What are you excited about at the moment?
We’ve now got enough experience to scale up a lot of our work. The Citizen Engagement work that was pioneered in Wales has now been taken up in Singapore and Colombia, and we are looking at other European and US pilots at the moment. We have a big vision here: to get every 16 year old in every school in the world acting as a citizen ethnographer to their own community-giving real time feedback on the street stories and day to day concerns of their communities. We’ve also pioneered the idea of trans-generational teams working on local interventions to improve conditions. Linked to that we’ve been looking at issues on plastic waste, domestic violence and obesity reduction along with other projects. A common theme of all of these is to increase agency both in situational assessment and decision making on a local, regional and national basis. Letting people tell their story is one thing, but we also empower them to interpret what that story means.

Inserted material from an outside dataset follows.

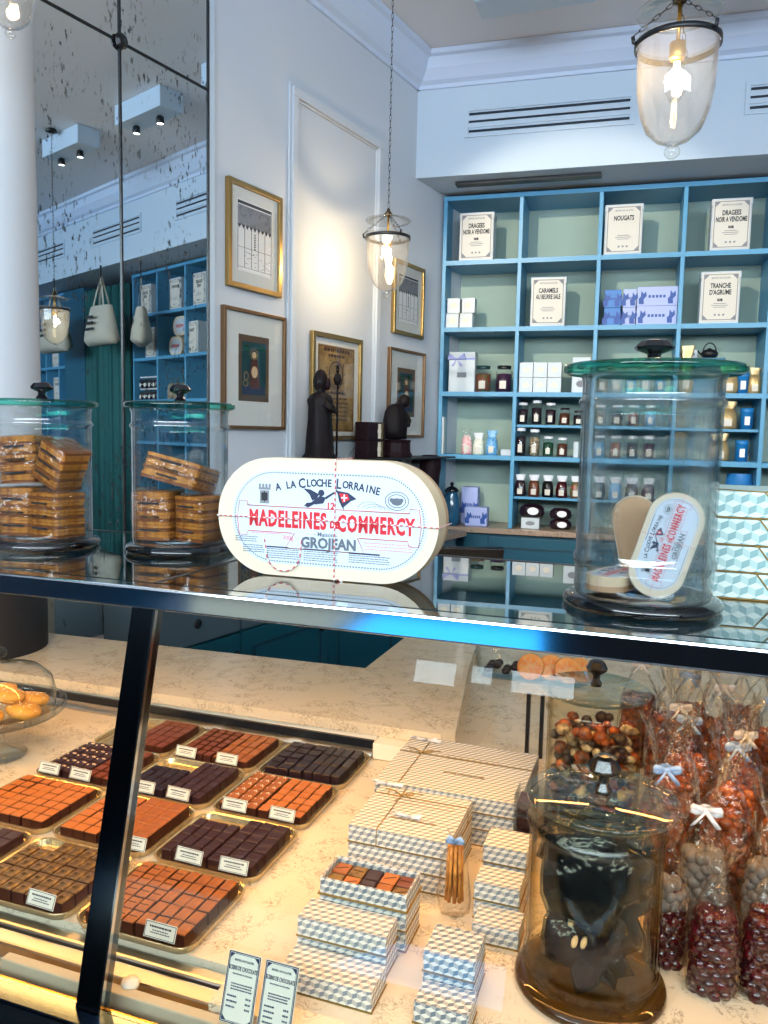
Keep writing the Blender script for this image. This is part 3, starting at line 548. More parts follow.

To adapt a quote speaking reality unto power!
If you could change one thing about Wales to improve people’s lives over the next twenty years, what would it be?
We need to understand the little things that make a real difference and from which greater things can grow. We need to empower communities to do that within a wider governance framework and move away from grand schemes that make good press stories at the time but make little difference in reality. If all local authorities in Wales, along with voluntary groups took up the Citizen Engagement capability, we could achieve that. In short, make Wales a centre of excellence for new forms of governance and government.